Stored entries
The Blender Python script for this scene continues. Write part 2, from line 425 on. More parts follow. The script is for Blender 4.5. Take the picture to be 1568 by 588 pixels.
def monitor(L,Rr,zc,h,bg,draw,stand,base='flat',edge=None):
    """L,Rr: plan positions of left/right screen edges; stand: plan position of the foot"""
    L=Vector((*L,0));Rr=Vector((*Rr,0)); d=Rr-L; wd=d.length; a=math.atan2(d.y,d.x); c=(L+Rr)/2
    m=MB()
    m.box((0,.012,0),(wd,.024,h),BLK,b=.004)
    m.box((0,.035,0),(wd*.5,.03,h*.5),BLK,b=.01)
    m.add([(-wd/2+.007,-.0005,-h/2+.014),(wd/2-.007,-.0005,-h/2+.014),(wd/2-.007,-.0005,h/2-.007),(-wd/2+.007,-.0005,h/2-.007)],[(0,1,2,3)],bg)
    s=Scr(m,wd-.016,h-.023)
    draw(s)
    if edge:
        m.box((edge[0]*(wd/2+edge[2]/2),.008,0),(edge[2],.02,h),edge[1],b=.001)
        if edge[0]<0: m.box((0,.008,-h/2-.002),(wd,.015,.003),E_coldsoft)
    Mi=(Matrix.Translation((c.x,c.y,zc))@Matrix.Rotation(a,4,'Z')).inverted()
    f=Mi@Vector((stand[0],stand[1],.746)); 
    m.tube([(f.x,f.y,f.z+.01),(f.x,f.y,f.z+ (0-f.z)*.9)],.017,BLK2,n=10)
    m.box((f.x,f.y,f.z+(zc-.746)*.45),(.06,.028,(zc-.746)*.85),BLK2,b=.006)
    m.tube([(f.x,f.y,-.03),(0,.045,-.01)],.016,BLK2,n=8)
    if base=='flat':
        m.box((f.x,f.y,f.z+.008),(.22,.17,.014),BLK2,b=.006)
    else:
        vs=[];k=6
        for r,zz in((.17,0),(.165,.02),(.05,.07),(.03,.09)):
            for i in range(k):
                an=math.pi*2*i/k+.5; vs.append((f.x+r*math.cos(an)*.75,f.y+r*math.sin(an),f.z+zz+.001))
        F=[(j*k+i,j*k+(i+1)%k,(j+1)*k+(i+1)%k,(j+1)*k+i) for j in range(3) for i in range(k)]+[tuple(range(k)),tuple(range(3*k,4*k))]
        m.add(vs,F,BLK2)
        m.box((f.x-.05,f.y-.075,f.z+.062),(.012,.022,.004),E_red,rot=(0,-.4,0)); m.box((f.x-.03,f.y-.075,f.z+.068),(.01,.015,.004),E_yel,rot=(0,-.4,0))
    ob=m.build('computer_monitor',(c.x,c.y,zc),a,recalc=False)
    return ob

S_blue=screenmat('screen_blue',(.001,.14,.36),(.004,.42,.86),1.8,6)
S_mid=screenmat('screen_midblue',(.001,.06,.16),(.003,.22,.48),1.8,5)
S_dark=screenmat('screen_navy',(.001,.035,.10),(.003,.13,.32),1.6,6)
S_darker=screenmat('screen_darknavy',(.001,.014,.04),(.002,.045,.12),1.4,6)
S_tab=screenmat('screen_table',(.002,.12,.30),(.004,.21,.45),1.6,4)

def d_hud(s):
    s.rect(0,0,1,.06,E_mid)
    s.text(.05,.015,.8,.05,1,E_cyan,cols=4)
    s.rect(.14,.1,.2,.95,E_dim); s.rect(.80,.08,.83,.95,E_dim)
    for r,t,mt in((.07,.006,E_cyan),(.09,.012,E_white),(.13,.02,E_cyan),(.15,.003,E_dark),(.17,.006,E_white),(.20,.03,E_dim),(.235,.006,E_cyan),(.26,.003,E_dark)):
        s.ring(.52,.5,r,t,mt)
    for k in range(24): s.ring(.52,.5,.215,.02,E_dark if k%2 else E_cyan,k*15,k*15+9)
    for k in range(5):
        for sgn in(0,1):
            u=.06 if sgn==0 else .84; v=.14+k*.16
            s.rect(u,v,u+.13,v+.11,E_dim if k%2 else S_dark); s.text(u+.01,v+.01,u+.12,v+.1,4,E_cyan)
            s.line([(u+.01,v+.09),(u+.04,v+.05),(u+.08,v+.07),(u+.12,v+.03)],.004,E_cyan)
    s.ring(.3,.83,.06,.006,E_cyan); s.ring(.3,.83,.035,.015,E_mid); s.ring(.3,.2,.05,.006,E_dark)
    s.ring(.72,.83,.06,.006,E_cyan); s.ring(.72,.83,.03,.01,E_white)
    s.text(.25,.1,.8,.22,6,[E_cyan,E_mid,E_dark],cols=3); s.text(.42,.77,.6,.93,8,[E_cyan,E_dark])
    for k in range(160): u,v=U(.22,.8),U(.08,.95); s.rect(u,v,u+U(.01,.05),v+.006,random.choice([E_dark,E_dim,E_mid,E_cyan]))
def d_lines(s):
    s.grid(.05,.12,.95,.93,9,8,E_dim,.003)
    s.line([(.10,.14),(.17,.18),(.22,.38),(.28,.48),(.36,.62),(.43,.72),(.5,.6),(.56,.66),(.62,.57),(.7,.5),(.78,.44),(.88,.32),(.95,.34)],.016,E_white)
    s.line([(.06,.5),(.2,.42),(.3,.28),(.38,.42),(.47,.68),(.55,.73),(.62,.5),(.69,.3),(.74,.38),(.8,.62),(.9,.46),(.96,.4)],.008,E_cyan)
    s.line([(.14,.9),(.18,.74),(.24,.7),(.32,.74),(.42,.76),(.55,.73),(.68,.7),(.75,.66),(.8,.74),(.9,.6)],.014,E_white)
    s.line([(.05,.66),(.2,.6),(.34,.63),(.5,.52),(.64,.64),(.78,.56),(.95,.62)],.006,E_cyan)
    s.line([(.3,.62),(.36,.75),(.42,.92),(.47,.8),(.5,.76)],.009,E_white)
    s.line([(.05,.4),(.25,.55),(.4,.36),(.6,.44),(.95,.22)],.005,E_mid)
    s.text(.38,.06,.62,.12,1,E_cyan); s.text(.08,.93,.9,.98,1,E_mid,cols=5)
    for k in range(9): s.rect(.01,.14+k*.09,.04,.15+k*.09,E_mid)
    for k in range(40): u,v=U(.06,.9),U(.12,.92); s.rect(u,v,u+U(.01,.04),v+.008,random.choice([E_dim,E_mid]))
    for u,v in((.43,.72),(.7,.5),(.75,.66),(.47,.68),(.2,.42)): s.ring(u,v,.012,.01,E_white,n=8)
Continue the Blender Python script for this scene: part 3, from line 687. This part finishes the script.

*REQUEST:* Write out every entry above, word for word.

*RESULT BELOW:*
The Blender Python script for this scene continues. Write part 2, from line 425 on. More parts follow. The script is for Blender 4.5. Take the picture to be 1568 by 588 pixels.
def monitor(L,Rr,zc,h,bg,draw,stand,base='flat',edge=None):
    """L,Rr: plan positions of left/right screen edges; stand: plan position of the foot"""
    L=Vector((*L,0));Rr=Vector((*Rr,0)); d=Rr-L; wd=d.length; a=math.atan2(d.y,d.x); c=(L+Rr)/2
    m=MB()
    m.box((0,.012,0),(wd,.024,h),BLK,b=.004)
    m.box((0,.035,0),(wd*.5,.03,h*.5),BLK,b=.01)
    m.add([(-wd/2+.007,-.0005,-h/2+.014),(wd/2-.007,-.0005,-h/2+.014),(wd/2-.007,-.0005,h/2-.007),(-wd/2+.007,-.0005,h/2-.007)],[(0,1,2,3)],bg)
    s=Scr(m,wd-.016,h-.023)
    draw(s)
    if edge:
        m.box((edge[0]*(wd/2+edge[2]/2),.008,0),(edge[2],.02,h),edge[1],b=.001)
        if edge[0]<0: m.box((0,.008,-h/2-.002),(wd,.015,.003),E_coldsoft)
    Mi=(Matrix.Translation((c.x,c.y,zc))@Matrix.Rotation(a,4,'Z')).inverted()
    f=Mi@Vector((stand[0],stand[1],.746)); 
    m.tube([(f.x,f.y,f.z+.01),(f.x,f.y,f.z+ (0-f.z)*.9)],.017,BLK2,n=10)
    m.box((f.x,f.y,f.z+(zc-.746)*.45),(.06,.028,(zc-.746)*.85),BLK2,b=.006)
    m.tube([(f.x,f.y,-.03),(0,.045,-.01)],.016,BLK2,n=8)
    if base=='flat':
        m.box((f.x,f.y,f.z+.008),(.22,.17,.014),BLK2,b=.006)
    else:
        vs=[];k=6
        for r,zz in((.17,0),(.165,.02),(.05,.07),(.03,.09)):
            for i in range(k):
                an=math.pi*2*i/k+.5; vs.append((f.x+r*math.cos(an)*.75,f.y+r*math.sin(an),f.z+zz+.001))
        F=[(j*k+i,j*k+(i+1)%k,(j+1)*k+(i+1)%k,(j+1)*k+i) for j in range(3) for i in range(k)]+[tuple(range(k)),tuple(range(3*k,4*k))]
        m.add(vs,F,BLK2)
        m.box((f.x-.05,f.y-.075,f.z+.062),(.012,.022,.004),E_red,rot=(0,-.4,0)); m.box((f.x-.03,f.y-.075,f.z+.068),(.01,.015,.004),E_yel,rot=(0,-.4,0))
    ob=m.build('computer_monitor',(c.x,c.y,zc),a,recalc=False)
    return ob

S_blue=screenmat('screen_blue',(.001,.14,.36),(.004,.42,.86),1.8,6)
S_mid=screenmat('screen_midblue',(.001,.06,.16),(.003,.22,.48),1.8,5)
S_dark=screenmat('screen_navy',(.001,.035,.10),(.003,.13,.32),1.6,6)
S_darker=screenmat('screen_darknavy',(.001,.014,.04),(.002,.045,.12),1.4,6)
S_tab=screenmat('screen_table',(.002,.12,.30),(.004,.21,.45),1.6,4)

def d_hud(s):
    s.rect(0,0,1,.06,E_mid)
    s.text(.05,.015,.8,.05,1,E_cyan,cols=4)
    s.rect(.14,.1,.2,.95,E_dim); s.rect(.80,.08,.83,.95,E_dim)
    for r,t,mt in((.07,.006,E_cyan),(.09,.012,E_white),(.13,.02,E_cyan),(.15,.003,E_dark),(.17,.006,E_white),(.20,.03,E_dim),(.235,.006,E_cyan),(.26,.003,E_dark)):
        s.ring(.52,.5,r,t,mt)
    for k in range(24): s.ring(.52,.5,.215,.02,E_dark if k%2 else E_cyan,k*15,k*15+9)
    for k in range(5):
        for sgn in(0,1):
            u=.06 if sgn==0 else .84; v=.14+k*.16
            s.rect(u,v,u+.13,v+.11,E_dim if k%2 else S_dark); s.text(u+.01,v+.01,u+.12,v+.1,4,E_cyan)
            s.line([(u+.01,v+.09),(u+.04,v+.05),(u+.08,v+.07),(u+.12,v+.03)],.004,E_cyan)
    s.ring(.3,.83,.06,.006,E_cyan); s.ring(.3,.83,.035,.015,E_mid); s.ring(.3,.2,.05,.006,E_dark)
    s.ring(.72,.83,.06,.006,E_cyan); s.ring(.72,.83,.03,.01,E_white)
    s.text(.25,.1,.8,.22,6,[E_cyan,E_mid,E_dark],cols=3); s.text(.42,.77,.6,.93,8,[E_cyan,E_dark])
    for k in range(160): u,v=U(.22,.8),U(.08,.95); s.rect(u,v,u+U(.01,.05),v+.006,random.choice([E_dark,E_dim,E_mid,E_cyan]))
def d_lines(s):
    s.grid(.05,.12,.95,.93,9,8,E_dim,.003)
    s.line([(.10,.14),(.17,.18),(.22,.38),(.28,.48),(.36,.62),(.43,.72),(.5,.6),(.56,.66),(.62,.57),(.7,.5),(.78,.44),(.88,.32),(.95,.34)],.016,E_white)
    s.line([(.06,.5),(.2,.42),(.3,.28),(.38,.42),(.47,.68),(.55,.73),(.62,.5),(.69,.3),(.74,.38),(.8,.62),(.9,.46),(.96,.4)],.008,E_cyan)
    s.line([(.14,.9),(.18,.74),(.24,.7),(.32,.74),(.42,.76),(.55,.73),(.68,.7),(.75,.66),(.8,.74),(.9,.6)],.014,E_white)
    s.line([(.05,.66),(.2,.6),(.34,.63),(.5,.52),(.64,.64),(.78,.56),(.95,.62)],.006,E_cyan)
    s.line([(.3,.62),(.36,.75),(.42,.92),(.47,.8),(.5,.76)],.009,E_white)
    s.line([(.05,.4),(.25,.55),(.4,.36),(.6,.44),(.95,.22)],.005,E_mid)
    s.text(.38,.06,.62,.12,1,E_cyan); s.text(.08,.93,.9,.98,1,E_mid,cols=5)
    for k in range(9): s.rect(.01,.14+k*.09,.04,.15+k*.09,E_mid)
    for k in range(40): u,v=U(.06,.9),U(.12,.92); s.rect(u,v,u+U(.01,.04),v+.008,random.choice([E_dim,E_mid]))
    for u,v in((.43,.72),(.7,.5),(.75,.66),(.47,.68),(.2,.42)): s.ring(u,v,.012,.01,E_white,n=8)
Continue the Blender Python script for this scene: part 3, from line 687. This part finishes the script.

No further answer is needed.